In an e-mail about the title song, which evolved significantly from demo to final song, Brian Rosenworcel says:
"Look Alive" was written in Maine, in a cold room above a car dealership. It was mainly a knock-out melody, with a few key lyrics in place. There was a Motown feel that we knew we wanted to lose, as this one felt like the kind of pop song that could transcend time. Leo gravitated strongly to the demo of the song, but became the force for reinvention. It's his strongest personal imprint of any of the productions, literally hovering for four minutes as a sonic collage of granular guitar bits, digital percussion, and spinning snaps. The bridge became the most devastating political lyric:
"The hero enters the frame / He's memorized his lines... And hollow words from the front of the stage echo for miles and miles..."
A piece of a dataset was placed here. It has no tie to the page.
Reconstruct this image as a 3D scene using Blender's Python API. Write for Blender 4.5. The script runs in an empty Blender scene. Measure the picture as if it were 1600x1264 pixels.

We wrote the bridge in the studio. Pulling away the drums and much of the production on the bridge helped focus the song toward it. We ended up having a bit of a fight about this song in the studio once we got to Montreal in regard to which of the collage bits stayed and which got replaced. Everyone cared a lot about this song. In the end, its overproduction became its art. You never know when you make an album which tracks you're going to tire of sooner than others, but this one felt worth of being our title track. It's a holder-upper.
Over the course of their eight albums, Guster has always evolved musically. "Look Alive" continues that pattern. "Never repeat ourselves," writes Rosenworcel. "Look Alive" is the third song the band has released from the forthcoming album, following the synth-heavy, Depeche Mode-esque "Hard Times," and the more upbeat "Don't Go." "Look Alive" falls in between the middle of these two songs. It's moody and warm, and slithers with colorful, sinewy synths. The multi-tracked vocals hover above a subtle groove, bringing to mind Peter Gabriel's impressionistic "White Shadow." It's one of Guster's most musically sparkling pop songs.
Guster starts a U.S. tour on Nov. 1.